[What the task requires] Return the complete listing that follows, with each line reproduced exactly.

━━━━━━━━━━━━━━━━━━━━

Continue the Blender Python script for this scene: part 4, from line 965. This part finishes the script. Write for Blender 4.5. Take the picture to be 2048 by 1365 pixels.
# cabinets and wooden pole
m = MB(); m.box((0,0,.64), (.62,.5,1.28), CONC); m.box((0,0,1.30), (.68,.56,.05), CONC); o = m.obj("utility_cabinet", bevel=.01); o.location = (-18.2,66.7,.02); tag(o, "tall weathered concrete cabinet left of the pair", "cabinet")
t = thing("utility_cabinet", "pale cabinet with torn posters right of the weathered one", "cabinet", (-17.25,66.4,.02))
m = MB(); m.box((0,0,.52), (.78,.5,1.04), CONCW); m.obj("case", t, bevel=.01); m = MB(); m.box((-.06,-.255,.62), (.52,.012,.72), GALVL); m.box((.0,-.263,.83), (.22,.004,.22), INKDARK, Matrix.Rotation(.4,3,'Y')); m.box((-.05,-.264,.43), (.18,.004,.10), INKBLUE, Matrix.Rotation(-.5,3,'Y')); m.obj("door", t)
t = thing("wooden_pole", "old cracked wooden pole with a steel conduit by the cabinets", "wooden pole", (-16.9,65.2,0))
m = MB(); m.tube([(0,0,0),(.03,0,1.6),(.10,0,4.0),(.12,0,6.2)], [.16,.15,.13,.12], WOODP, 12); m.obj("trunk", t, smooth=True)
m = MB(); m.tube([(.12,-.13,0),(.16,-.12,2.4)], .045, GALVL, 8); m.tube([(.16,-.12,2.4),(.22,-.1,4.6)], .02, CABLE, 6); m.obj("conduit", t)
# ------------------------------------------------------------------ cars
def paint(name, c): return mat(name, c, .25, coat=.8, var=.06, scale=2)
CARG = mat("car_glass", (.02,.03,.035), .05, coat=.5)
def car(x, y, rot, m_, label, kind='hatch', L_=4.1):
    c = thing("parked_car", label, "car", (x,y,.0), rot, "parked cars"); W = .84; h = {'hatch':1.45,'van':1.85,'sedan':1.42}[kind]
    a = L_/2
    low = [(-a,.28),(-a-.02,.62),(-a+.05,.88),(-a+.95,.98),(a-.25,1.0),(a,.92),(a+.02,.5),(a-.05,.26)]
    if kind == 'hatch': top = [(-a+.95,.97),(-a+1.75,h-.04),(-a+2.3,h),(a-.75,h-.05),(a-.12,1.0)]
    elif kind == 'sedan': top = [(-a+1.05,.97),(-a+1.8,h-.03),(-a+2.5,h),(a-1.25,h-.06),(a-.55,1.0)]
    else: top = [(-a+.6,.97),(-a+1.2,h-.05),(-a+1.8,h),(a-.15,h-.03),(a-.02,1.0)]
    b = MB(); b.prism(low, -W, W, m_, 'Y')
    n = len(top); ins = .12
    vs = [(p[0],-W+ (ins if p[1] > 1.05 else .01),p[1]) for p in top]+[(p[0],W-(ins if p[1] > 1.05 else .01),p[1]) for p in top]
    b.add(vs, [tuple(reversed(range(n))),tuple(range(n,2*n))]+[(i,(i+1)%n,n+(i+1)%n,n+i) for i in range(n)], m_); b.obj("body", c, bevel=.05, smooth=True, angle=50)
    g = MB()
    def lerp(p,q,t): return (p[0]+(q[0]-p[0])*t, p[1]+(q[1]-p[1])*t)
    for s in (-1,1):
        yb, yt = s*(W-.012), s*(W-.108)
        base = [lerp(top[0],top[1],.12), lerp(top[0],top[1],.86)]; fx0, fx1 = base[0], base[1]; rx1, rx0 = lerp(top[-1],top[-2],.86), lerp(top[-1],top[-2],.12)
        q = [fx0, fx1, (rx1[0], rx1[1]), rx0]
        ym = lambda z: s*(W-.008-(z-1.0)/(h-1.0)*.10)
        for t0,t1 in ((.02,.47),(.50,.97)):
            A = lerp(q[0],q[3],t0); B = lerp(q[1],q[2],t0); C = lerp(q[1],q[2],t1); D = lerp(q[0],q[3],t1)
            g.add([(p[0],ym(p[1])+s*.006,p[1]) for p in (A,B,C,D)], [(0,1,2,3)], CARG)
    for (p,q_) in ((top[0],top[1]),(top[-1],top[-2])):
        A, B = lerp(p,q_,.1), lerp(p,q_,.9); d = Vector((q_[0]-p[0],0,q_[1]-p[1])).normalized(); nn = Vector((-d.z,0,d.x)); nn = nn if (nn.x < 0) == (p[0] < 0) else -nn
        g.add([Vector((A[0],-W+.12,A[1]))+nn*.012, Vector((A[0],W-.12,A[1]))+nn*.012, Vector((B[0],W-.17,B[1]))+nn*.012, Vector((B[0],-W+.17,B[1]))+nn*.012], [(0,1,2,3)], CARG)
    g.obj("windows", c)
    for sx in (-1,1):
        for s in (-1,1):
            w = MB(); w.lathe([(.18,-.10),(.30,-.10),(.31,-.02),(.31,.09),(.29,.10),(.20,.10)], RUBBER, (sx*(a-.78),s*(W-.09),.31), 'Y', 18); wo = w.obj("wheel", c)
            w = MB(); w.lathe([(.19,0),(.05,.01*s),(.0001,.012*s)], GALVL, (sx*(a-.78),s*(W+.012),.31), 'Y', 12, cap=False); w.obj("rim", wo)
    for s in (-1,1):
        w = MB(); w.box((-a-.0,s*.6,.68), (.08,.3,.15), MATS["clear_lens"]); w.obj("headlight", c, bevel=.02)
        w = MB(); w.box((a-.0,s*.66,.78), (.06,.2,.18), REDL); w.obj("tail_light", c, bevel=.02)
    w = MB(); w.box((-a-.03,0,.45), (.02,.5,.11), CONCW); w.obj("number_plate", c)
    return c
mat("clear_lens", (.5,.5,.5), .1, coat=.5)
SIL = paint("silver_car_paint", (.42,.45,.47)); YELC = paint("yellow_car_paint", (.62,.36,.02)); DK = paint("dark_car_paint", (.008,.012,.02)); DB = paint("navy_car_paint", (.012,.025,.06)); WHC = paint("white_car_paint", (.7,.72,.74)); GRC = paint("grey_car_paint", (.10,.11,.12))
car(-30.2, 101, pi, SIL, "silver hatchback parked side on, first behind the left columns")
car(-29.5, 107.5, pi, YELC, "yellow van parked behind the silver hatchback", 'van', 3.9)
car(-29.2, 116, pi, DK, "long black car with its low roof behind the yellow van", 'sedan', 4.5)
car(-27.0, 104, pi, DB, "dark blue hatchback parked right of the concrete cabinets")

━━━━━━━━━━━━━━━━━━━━

[Result]
Continue the Blender Python script for this scene: part 4, from line 965. This part finishes the script. Write for Blender 4.5. Take the picture to be 2048 by 1365 pixels.
# cabinets and wooden pole
m = MB(); m.box((0,0,.64), (.62,.5,1.28), CONC); m.box((0,0,1.30), (.68,.56,.05), CONC); o = m.obj("utility_cabinet", bevel=.01); o.location = (-18.2,66.7,.02); tag(o, "tall weathered concrete cabinet left of the pair", "cabinet")
t = thing("utility_cabinet", "pale cabinet with torn posters right of the weathered one", "cabinet", (-17.25,66.4,.02))
m = MB(); m.box((0,0,.52), (.78,.5,1.04), CONCW); m.obj("case", t, bevel=.01); m = MB(); m.box((-.06,-.255,.62), (.52,.012,.72), GALVL); m.box((.0,-.263,.83), (.22,.004,.22), INKDARK, Matrix.Rotation(.4,3,'Y')); m.box((-.05,-.264,.43), (.18,.004,.10), INKBLUE, Matrix.Rotation(-.5,3,'Y')); m.obj("door", t)
t = thing("wooden_pole", "old cracked wooden pole with a steel conduit by the cabinets", "wooden pole", (-16.9,65.2,0))
m = MB(); m.tube([(0,0,0),(.03,0,1.6),(.10,0,4.0),(.12,0,6.2)], [.16,.15,.13,.12], WOODP, 12); m.obj("trunk", t, smooth=True)
m = MB(); m.tube([(.12,-.13,0),(.16,-.12,2.4)], .045, GALVL, 8); m.tube([(.16,-.12,2.4),(.22,-.1,4.6)], .02, CABLE, 6); m.obj("conduit", t)
# ------------------------------------------------------------------ cars
def paint(name, c): return mat(name, c, .25, coat=.8, var=.06, scale=2)
CARG = mat("car_glass", (.02,.03,.035), .05, coat=.5)
def car(x, y, rot, m_, label, kind='hatch', L_=4.1):
    c = thing("parked_car", label, "car", (x,y,.0), rot, "parked cars"); W = .84; h = {'hatch':1.45,'van':1.85,'sedan':1.42}[kind]
    a = L_/2
    low = [(-a,.28),(-a-.02,.62),(-a+.05,.88),(-a+.95,.98),(a-.25,1.0),(a,.92),(a+.02,.5),(a-.05,.26)]
    if kind == 'hatch': top = [(-a+.95,.97),(-a+1.75,h-.04),(-a+2.3,h),(a-.75,h-.05),(a-.12,1.0)]
    elif kind == 'sedan': top = [(-a+1.05,.97),(-a+1.8,h-.03),(-a+2.5,h),(a-1.25,h-.06),(a-.55,1.0)]
    else: top = [(-a+.6,.97),(-a+1.2,h-.05),(-a+1.8,h),(a-.15,h-.03),(a-.02,1.0)]
    b = MB(); b.prism(low, -W, W, m_, 'Y')
    n = len(top); ins = .12
    vs = [(p[0],-W+ (ins if p[1] > 1.05 else .01),p[1]) for p in top]+[(p[0],W-(ins if p[1] > 1.05 else .01),p[1]) for p in top]
    b.add(vs, [tuple(reversed(range(n))),tuple(range(n,2*n))]+[(i,(i+1)%n,n+(i+1)%n,n+i) for i in range(n)], m_); b.obj("body", c, bevel=.05, smooth=True, angle=50)
    g = MB()
    def lerp(p,q,t): return (p[0]+(q[0]-p[0])*t, p[1]+(q[1]-p[1])*t)
    for s in (-1,1):
        yb, yt = s*(W-.012), s*(W-.108)
        base = [lerp(top[0],top[1],.12), lerp(top[0],top[1],.86)]; fx0, fx1 = base[0], base[1]; rx1, rx0 = lerp(top[-1],top[-2],.86), lerp(top[-1],top[-2],.12)
        q = [fx0, fx1, (rx1[0], rx1[1]), rx0]
        ym = lambda z: s*(W-.008-(z-1.0)/(h-1.0)*.10)
        for t0,t1 in ((.02,.47),(.50,.97)):
            A = lerp(q[0],q[3],t0); B = lerp(q[1],q[2],t0); C = lerp(q[1],q[2],t1); D = lerp(q[0],q[3],t1)
            g.add([(p[0],ym(p[1])+s*.006,p[1]) for p in (A,B,C,D)], [(0,1,2,3)], CARG)
    for (p,q_) in ((top[0],top[1]),(top[-1],top[-2])):
        A, B = lerp(p,q_,.1), lerp(p,q_,.9); d = Vector((q_[0]-p[0],0,q_[1]-p[1])).normalized(); nn = Vector((-d.z,0,d.x)); nn = nn if (nn.x < 0) == (p[0] < 0) else -nn
        g.add([Vector((A[0],-W+.12,A[1]))+nn*.012, Vector((A[0],W-.12,A[1]))+nn*.012, Vector((B[0],W-.17,B[1]))+nn*.012, Vector((B[0],-W+.17,B[1]))+nn*.012], [(0,1,2,3)], CARG)
    g.obj("windows", c)
    for sx in (-1,1):
        for s in (-1,1):
            w = MB(); w.lathe([(.18,-.10),(.30,-.10),(.31,-.02),(.31,.09),(.29,.10),(.20,.10)], RUBBER, (sx*(a-.78),s*(W-.09),.31), 'Y', 18); wo = w.obj("wheel", c)
            w = MB(); w.lathe([(.19,0),(.05,.01*s),(.0001,.012*s)], GALVL, (sx*(a-.78),s*(W+.012),.31), 'Y', 12, cap=False); w.obj("rim", wo)
    for s in (-1,1):
        w = MB(); w.box((-a-.0,s*.6,.68), (.08,.3,.15), MATS["clear_lens"]); w.obj("headlight", c, bevel=.02)
        w = MB(); w.box((a-.0,s*.66,.78), (.06,.2,.18), REDL); w.obj("tail_light", c, bevel=.02)
    w = MB(); w.box((-a-.03,0,.45), (.02,.5,.11), CONCW); w.obj("number_plate", c)
    return c
mat("clear_lens", (.5,.5,.5), .1, coat=.5)
SIL = paint("silver_car_paint", (.42,.45,.47)); YELC = paint("yellow_car_paint", (.62,.36,.02)); DK = paint("dark_car_paint", (.008,.012,.02)); DB = paint("navy_car_paint", (.012,.025,.06)); WHC = paint("white_car_paint", (.7,.72,.74)); GRC = paint("grey_car_paint", (.10,.11,.12))
car(-30.2, 101, pi, SIL, "silver hatchback parked side on, first behind the left columns")
car(-29.5, 107.5, pi, YELC, "yellow van parked behind the silver hatchback", 'van', 3.9)
car(-29.2, 116, pi, DK, "long black car with its low roof behind the yellow van", 'sedan', 4.5)
car(-27.0, 104, pi, DB, "dark blue hatchback parked right of the concrete cabinets")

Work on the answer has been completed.